Exercise objective » Your task is to restate the data word for word.

Dataset excerpt »
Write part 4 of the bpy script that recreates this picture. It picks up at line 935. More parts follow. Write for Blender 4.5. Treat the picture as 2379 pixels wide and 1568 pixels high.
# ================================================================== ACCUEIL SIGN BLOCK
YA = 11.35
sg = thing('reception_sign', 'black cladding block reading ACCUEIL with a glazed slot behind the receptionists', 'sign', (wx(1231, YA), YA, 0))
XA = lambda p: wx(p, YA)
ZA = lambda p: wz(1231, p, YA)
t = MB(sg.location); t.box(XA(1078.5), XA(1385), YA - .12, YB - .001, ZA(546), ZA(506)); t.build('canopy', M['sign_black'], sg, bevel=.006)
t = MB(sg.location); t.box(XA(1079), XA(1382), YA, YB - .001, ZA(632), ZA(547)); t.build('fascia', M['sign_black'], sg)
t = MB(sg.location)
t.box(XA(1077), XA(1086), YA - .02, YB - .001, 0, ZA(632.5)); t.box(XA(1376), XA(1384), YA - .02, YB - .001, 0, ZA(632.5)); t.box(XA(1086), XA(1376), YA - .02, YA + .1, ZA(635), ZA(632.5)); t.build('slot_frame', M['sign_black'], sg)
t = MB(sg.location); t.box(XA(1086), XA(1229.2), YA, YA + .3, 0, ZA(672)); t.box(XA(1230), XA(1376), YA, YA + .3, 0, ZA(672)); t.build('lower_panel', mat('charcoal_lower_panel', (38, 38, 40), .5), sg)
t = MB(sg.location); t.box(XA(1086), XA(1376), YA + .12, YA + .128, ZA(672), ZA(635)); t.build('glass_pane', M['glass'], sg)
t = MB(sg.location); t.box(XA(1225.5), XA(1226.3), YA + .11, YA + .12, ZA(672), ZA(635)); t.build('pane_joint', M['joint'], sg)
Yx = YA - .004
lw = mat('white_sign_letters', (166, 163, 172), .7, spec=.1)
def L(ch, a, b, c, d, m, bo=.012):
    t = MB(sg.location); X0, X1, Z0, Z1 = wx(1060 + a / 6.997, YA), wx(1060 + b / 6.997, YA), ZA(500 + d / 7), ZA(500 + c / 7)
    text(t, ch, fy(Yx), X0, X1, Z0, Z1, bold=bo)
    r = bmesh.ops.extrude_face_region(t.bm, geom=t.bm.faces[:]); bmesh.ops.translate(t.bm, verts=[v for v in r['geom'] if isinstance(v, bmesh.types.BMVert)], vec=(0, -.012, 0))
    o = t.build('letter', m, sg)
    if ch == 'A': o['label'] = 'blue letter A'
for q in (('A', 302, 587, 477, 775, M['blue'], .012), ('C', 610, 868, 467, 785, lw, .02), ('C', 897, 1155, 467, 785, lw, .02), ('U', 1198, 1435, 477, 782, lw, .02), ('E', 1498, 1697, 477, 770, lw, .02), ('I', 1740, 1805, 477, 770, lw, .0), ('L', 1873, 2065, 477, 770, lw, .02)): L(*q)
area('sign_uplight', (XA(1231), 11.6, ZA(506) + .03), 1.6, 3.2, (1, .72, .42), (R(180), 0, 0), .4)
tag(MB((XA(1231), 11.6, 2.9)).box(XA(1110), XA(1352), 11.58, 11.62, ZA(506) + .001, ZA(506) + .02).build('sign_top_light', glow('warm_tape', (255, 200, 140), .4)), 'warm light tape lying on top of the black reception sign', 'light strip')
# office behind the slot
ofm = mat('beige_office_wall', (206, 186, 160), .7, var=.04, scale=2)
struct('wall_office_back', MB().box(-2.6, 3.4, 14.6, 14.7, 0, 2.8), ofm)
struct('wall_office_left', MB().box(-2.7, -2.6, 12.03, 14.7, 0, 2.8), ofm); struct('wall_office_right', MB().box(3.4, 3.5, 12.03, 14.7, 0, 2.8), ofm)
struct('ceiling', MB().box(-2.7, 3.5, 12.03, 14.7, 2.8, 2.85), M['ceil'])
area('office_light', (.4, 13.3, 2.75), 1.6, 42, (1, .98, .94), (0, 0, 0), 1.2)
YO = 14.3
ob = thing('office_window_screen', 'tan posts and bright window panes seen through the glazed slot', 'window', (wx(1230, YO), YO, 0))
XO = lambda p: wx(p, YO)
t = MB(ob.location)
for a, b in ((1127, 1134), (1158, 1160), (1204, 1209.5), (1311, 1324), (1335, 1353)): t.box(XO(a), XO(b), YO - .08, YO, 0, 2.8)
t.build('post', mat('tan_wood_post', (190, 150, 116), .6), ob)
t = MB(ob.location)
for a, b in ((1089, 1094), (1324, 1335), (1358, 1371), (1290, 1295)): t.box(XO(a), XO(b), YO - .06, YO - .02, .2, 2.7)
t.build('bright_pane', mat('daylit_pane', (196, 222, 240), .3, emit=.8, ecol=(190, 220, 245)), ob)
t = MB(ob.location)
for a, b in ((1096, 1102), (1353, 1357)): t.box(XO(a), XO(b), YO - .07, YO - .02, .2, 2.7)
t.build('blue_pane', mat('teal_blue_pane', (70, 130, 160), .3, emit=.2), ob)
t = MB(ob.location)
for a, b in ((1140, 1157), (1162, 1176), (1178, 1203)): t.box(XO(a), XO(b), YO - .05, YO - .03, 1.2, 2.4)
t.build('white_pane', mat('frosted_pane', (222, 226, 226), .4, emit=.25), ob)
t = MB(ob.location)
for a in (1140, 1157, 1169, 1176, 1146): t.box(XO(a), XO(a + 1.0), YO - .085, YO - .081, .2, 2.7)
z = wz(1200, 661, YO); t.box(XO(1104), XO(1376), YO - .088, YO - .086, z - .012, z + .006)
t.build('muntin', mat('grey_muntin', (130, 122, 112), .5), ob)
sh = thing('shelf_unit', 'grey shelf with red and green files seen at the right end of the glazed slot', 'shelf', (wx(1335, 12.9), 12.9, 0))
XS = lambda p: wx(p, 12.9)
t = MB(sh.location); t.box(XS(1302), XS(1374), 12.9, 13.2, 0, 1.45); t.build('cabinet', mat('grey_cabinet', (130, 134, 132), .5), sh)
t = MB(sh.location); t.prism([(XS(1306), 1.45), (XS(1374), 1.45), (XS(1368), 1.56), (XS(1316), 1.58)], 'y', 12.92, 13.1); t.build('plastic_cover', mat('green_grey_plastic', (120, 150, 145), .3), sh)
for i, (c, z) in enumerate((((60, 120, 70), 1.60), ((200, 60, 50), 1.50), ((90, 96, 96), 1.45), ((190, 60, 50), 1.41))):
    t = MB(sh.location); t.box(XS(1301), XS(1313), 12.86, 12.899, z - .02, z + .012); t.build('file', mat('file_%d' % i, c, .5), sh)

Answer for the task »
Write part 4 of the bpy script that recreates this picture. It picks up at line 935. More parts follow. Write for Blender 4.5. Treat the picture as 2379 pixels wide and 1568 pixels high.
# ================================================================== ACCUEIL SIGN BLOCK
YA = 11.35
sg = thing('reception_sign', 'black cladding block reading ACCUEIL with a glazed slot behind the receptionists', 'sign', (wx(1231, YA), YA, 0))
XA = lambda p: wx(p, YA)
ZA = lambda p: wz(1231, p, YA)
t = MB(sg.location); t.box(XA(1078.5), XA(1385), YA - .12, YB - .001, ZA(546), ZA(506)); t.build('canopy', M['sign_black'], sg, bevel=.006)
t = MB(sg.location); t.box(XA(1079), XA(1382), YA, YB - .001, ZA(632), ZA(547)); t.build('fascia', M['sign_black'], sg)
t = MB(sg.location)
t.box(XA(1077), XA(1086), YA - .02, YB - .001, 0, ZA(632.5)); t.box(XA(1376), XA(1384), YA - .02, YB - .001, 0, ZA(632.5)); t.box(XA(1086), XA(1376), YA - .02, YA + .1, ZA(635), ZA(632.5)); t.build('slot_frame', M['sign_black'], sg)
t = MB(sg.location); t.box(XA(1086), XA(1229.2), YA, YA + .3, 0, ZA(672)); t.box(XA(1230), XA(1376), YA, YA + .3, 0, ZA(672)); t.build('lower_panel', mat('charcoal_lower_panel', (38, 38, 40), .5), sg)
t = MB(sg.location); t.box(XA(1086), XA(1376), YA + .12, YA + .128, ZA(672), ZA(635)); t.build('glass_pane', M['glass'], sg)
t = MB(sg.location); t.box(XA(1225.5), XA(1226.3), YA + .11, YA + .12, ZA(672), ZA(635)); t.build('pane_joint', M['joint'], sg)
Yx = YA - .004
lw = mat('white_sign_letters', (166, 163, 172), .7, spec=.1)
def L(ch, a, b, c, d, m, bo=.012):
    t = MB(sg.location); X0, X1, Z0, Z1 = wx(1060 + a / 6.997, YA), wx(1060 + b / 6.997, YA), ZA(500 + d / 7), ZA(500 + c / 7)
    text(t, ch, fy(Yx), X0, X1, Z0, Z1, bold=bo)
    r = bmesh.ops.extrude_face_region(t.bm, geom=t.bm.faces[:]); bmesh.ops.translate(t.bm, verts=[v for v in r['geom'] if isinstance(v, bmesh.types.BMVert)], vec=(0, -.012, 0))
    o = t.build('letter', m, sg)
    if ch == 'A': o['label'] = 'blue letter A'
for q in (('A', 302, 587, 477, 775, M['blue'], .012), ('C', 610, 868, 467, 785, lw, .02), ('C', 897, 1155, 467, 785, lw, .02), ('U', 1198, 1435, 477, 782, lw, .02), ('E', 1498, 1697, 477, 770, lw, .02), ('I', 1740, 1805, 477, 770, lw, .0), ('L', 1873, 2065, 477, 770, lw, .02)): L(*q)
area('sign_uplight', (XA(1231), 11.6, ZA(506) + .03), 1.6, 3.2, (1, .72, .42), (R(180), 0, 0), .4)
tag(MB((XA(1231), 11.6, 2.9)).box(XA(1110), XA(1352), 11.58, 11.62, ZA(506) + .001, ZA(506) + .02).build('sign_top_light', glow('warm_tape', (255, 200, 140), .4)), 'warm light tape lying on top of the black reception sign', 'light strip')
# office behind the slot
ofm = mat('beige_office_wall', (206, 186, 160), .7, var=.04, scale=2)
struct('wall_office_back', MB().box(-2.6, 3.4, 14.6, 14.7, 0, 2.8), ofm)
struct('wall_office_left', MB().box(-2.7, -2.6, 12.03, 14.7, 0, 2.8), ofm); struct('wall_office_right', MB().box(3.4, 3.5, 12.03, 14.7, 0, 2.8), ofm)
struct('ceiling', MB().box(-2.7, 3.5, 12.03, 14.7, 2.8, 2.85), M['ceil'])
area('office_light', (.4, 13.3, 2.75), 1.6, 42, (1, .98, .94), (0, 0, 0), 1.2)
YO = 14.3
ob = thing('office_window_screen', 'tan posts and bright window panes seen through the glazed slot', 'window', (wx(1230, YO), YO, 0))
XO = lambda p: wx(p, YO)
t = MB(ob.location)
for a, b in ((1127, 1134), (1158, 1160), (1204, 1209.5), (1311, 1324), (1335, 1353)): t.box(XO(a), XO(b), YO - .08, YO, 0, 2.8)
t.build('post', mat('tan_wood_post', (190, 150, 116), .6), ob)
t = MB(ob.location)
for a, b in ((1089, 1094), (1324, 1335), (1358, 1371), (1290, 1295)): t.box(XO(a), XO(b), YO - .06, YO - .02, .2, 2.7)
t.build('bright_pane', mat('daylit_pane', (196, 222, 240), .3, emit=.8, ecol=(190, 220, 245)), ob)
t = MB(ob.location)
for a, b in ((1096, 1102), (1353, 1357)): t.box(XO(a), XO(b), YO - .07, YO - .02, .2, 2.7)
t.build('blue_pane', mat('teal_blue_pane', (70, 130, 160), .3, emit=.2), ob)
t = MB(ob.location)
for a, b in ((1140, 1157), (1162, 1176), (1178, 1203)): t.box(XO(a), XO(b), YO - .05, YO - .03, 1.2, 2.4)
t.build('white_pane', mat('frosted_pane', (222, 226, 226), .4, emit=.25), ob)
t = MB(ob.location)
for a in (1140, 1157, 1169, 1176, 1146): t.box(XO(a), XO(a + 1.0), YO - .085, YO - .081, .2, 2.7)
z = wz(1200, 661, YO); t.box(XO(1104), XO(1376), YO - .088, YO - .086, z - .012, z + .006)
t.build('muntin', mat('grey_muntin', (130, 122, 112), .5), ob)
sh = thing('shelf_unit', 'grey shelf with red and green files seen at the right end of the glazed slot', 'shelf', (wx(1335, 12.9), 12.9, 0))
XS = lambda p: wx(p, 12.9)
t = MB(sh.location); t.box(XS(1302), XS(1374), 12.9, 13.2, 0, 1.45); t.build('cabinet', mat('grey_cabinet', (130, 134, 132), .5), sh)
t = MB(sh.location); t.prism([(XS(1306), 1.45), (XS(1374), 1.45), (XS(1368), 1.56), (XS(1316), 1.58)], 'y', 12.92, 13.1); t.build('plastic_cover', mat('green_grey_plastic', (120, 150, 145), .3), sh)
for i, (c, z) in enumerate((((60, 120, 70), 1.60), ((200, 60, 50), 1.50), ((90, 96, 96), 1.45), ((190, 60, 50), 1.41))):
    t = MB(sh.location); t.box(XS(1301), XS(1313), 12.86, 12.899, z - .02, z + .012); t.build('file', mat('file_%d' % i, c, .5), sh)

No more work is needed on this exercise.